The owner of a rat-infested kebab shop in Hove has been banned from running a food business.
Muharrem Kartal, 52, of Tumulus Road, Saltdean, was also given an eight-month suspended prison sentence by Judge Janet Waddicor at Lewes Crown Court.
She ordered him to carry out 180 hours unpaid work after he admitted 43 offences of breaching food safety laws.
The court was told that food hygiene inspectors found a catalogue of horrors when he ran the Golden Fried Chicken (GFC) kebab house, in Church Road, Hove.
The father of two
- had dead rats under a cupboard under the stairs
- left the servery covered in thick black deposits of grease as well as chips, other food and cardboard
- had fat dripping from cooking equipment
- allowed filthy boards used for chopping raw chicken to be used for cutting salads as well
- failed to supply hot running water for staff to wash their hands
Judge Waddicor praised Brighton and Hove City Council food safety officers for catching Kartal and ensuring that he faced prosecution.

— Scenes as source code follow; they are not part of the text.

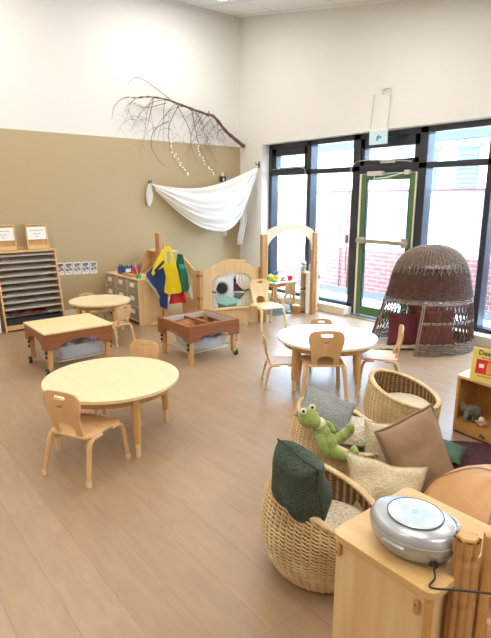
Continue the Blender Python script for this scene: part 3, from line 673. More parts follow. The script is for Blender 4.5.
# archway
A0, A1 = (-5.07, 4.44), (-4.97, 5.24)
La, fa = wallframe(A0, A1)
aw = empty('wooden_archway', (0, 0, 0), 0, 'tall birch archway between two posts leading to the play kitchen', 'archway')
N = 28; zi = .95; ri = La/2-.035
outer = [(La/2+(La/2)*math.cos(PI*k/N), zi+.20+.13*math.sin(PI*k/N)) for k in range(N+1)]
inner = [(La/2-ri*math.cos(PI*k/N), zi+.24*math.sin(PI*k/N)) for k in range(N+1)]
MB().prism([(La, .92)]+outer+[(0, .92)]+[(.035, .92)]+inner+[(La-.035, .92)], .022, fa).build('arch_board', 'archpale', aw, bevel=.003)
for (u, lab) in ((-.02, 'l'), (La+.02, 'r')):
    c = fa(u, 0, 0)
    b = MB().box(-.026, .026, -.045, -.001, 0, 1.16, bev=.008).box(-.026, .026, .001, .045, 0, 1.16, bev=.008); 
    o = b.build('post', 'postwood', aw, smooth=40); o.location = c; o.rotation_euler = (0, 0, R(5))
    o2 = MB().box(-.024, .024, -.03, .03, .02, .05, bev=.003).build('foot_bracket', 'brownwood', o)

# play washer and cupboard behind the window
ws = empty('toy_washer', (-5.93, 4.37, 0), R(-30), 'white toy washing machine with a round black door, seen through the curtained window', 'toy washer')
MB().box(-.3, 0, -.17, .17, 0, .58, bev=.01).build('body', 'white', ws, smooth=40)
MB().lathe([(.085, -.004), (.105, 0), (.105, .014), (.085, .018)], 28, mtx=Matrix.Translation((0, 0, .35)) @ Matrix.Rotation(PI/2, 4, 'Y')).build('door_ring', 'sheetgrey', ws, smooth=40)
MB().lathe([(.082, 0), (.082, .02), (.05, .028)], 28, mtx=Matrix.Translation((0, 0, .35)) @ Matrix.Rotation(PI/2, 4, 'Y')).build('door_glass', 'black', ws, smooth=40)
MB().tube([(.0, .1, .53), (.012, .1, .53)], .014, 12).tube([(.0, .05, .53), (.012, .05, .53)], .009, 12).build('dial', 'toyblue', ws)
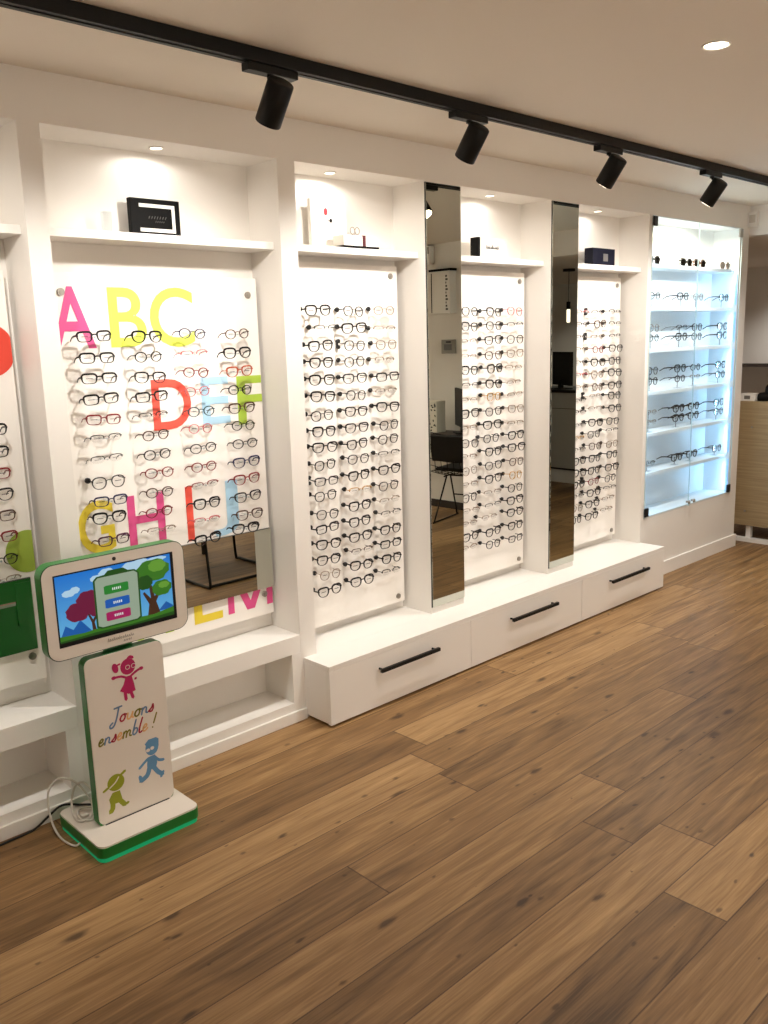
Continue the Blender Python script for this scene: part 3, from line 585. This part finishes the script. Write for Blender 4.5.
mesh_obj('printed_spectacles', bm, KW, g_)['label'] = 'white spectacles on the girl'
bm = B()
prism(bm, ell(1.287, .264, .024, .027), nxt(), yB); prism(bm, [(1.262, .284), (1.276, .296), (1.305, .296), (1.314, .288), (1.312, .262), (1.300, .258), (1.296, .276), (1.266, .276)], nxt(), yB)
prism(bm, [(1.268, .234), (1.296, .236), (1.302, .205), (1.296, .188), (1.265, .186), (1.264, .206)], nxt(), yB)
stroke2d(bm, [(1.270, .230), (1.252, .218), (1.236, .206)], .009, nxt(), yB); stroke2d(bm, [(1.294, .228), (1.308, .212), (1.326, .206)], .010, nxt(), yB)
stroke2d(bm, [(1.272, .196), (1.262, .172), (1.238, .160)], .017, nxt(), yB); stroke2d(bm, [(1.238, .160), (1.235, .176)], .012, nxt(), yB); stroke2d(bm, [(1.287, .194), (1.302, .170), (1.318, .156)], .016, nxt(), yB); stroke2d(bm, [(1.312, .148), (1.322, .164)], .009, nxt(), yB)
g_ = mesh_obj('printed_boy', bm, MBL, bd); g_['label'] = 'blue printed running boy figure'
bm = B(); prism(bm, ell(1.272, .259, .008, .006), -.2634, -.2629); prism(bm, ell(1.288, .262, .007, .006), -.2634, -.2629); mesh_obj('printed_spectacles', bm, KW, g_)['label'] = 'white eye patches'
bm = B()
prism(bm, ell(1.149, .190, .030, .029), nxt(), yB); stroke2d(bm, [(1.104, .173), (1.120, .180)], .008, nxt(), yB); stroke2d(bm, [(1.165, .208), (1.184, .219)], .009, nxt(), yB)
prism(bm, [(1.134, .158), (1.160, .158), (1.166, .128), (1.152, .116), (1.124, .118), (1.120, .138)], nxt(), yB)
stroke2d(bm, [(1.132, .126), (1.130, .104), (1.122, .094)], .017, nxt(), yB); stroke2d(bm, [(1.154, .128), (1.168, .108), (1.172, .102)], .017, nxt(), yB); stroke2d(bm, [(1.170, .100), (1.186, .104)], .009, nxt(), yB)
g_ = mesh_obj('printed_child', bm, MGN, bd); g_['label'] = 'green printed child figure with cap'
bm = B(); stroke2d(bm, [(1.126, .178), (1.146, .190), (1.160, .206)], .004, -.2634, -.2629); mesh_obj('printed_cap_line', bm, KW, g_)['label'] = 'white cap line'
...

She said that it must have been “very unpleasant to have to attend, take the photographs and see and smell these premises”.
Councillor Gill Mitchell, who chairs the council’s Environment, Transport and Sustainability Committee, said: “Like Judge Waddicor, I want to praise all our staff involved in this case. They worked tirelessly to bring this man to court and seal a conviction.
“Our residents and tourists now know there is one less person out there who will knowingly selling food from a shop that is filthy, rat infested and extremely dangerous to health.
“It also send a clear message to anyone else who’s prepared to sell our residents and tourists potentially harmful food – we’re watching you, we’ll catch you and we’ll prosecute you.”
Judge Waddicor told Kartal that the offences were extremely serious after he had told probation officers “nobody was in danger as I have been in business 28 years and not killed anybody”.
The conviction is only the second time that the council’s environmental health department has succeeded in an application to the court for a prohibition order to ban someone from running or being involved in the management of a food outlet.
Kartal, who had been running GFC since 2002, had failed to address the poor hygiene over several visits by the council’s food safety officers from November 2017 to January 2018.
He had also placed a food hygiene rating “Score on the Door” of three out of five despite being warned not to by the council.
Kartal had previously been convicted of identical offences in 2012. He pleaded guilty to the new offences in May this year.
The lease on GFC has been repossessed as well as the two residential properties he rented out above the shop.
In April 2017, Kartal was fined £45,000, the biggest fine to date, for breaching housing regulations after “putting people’s lives at risk” by cramming tenants into overcrowded rooms at 28 Church Road.
The renting of these properties saw Kartal pocket £139,000 a year which he collected in cash.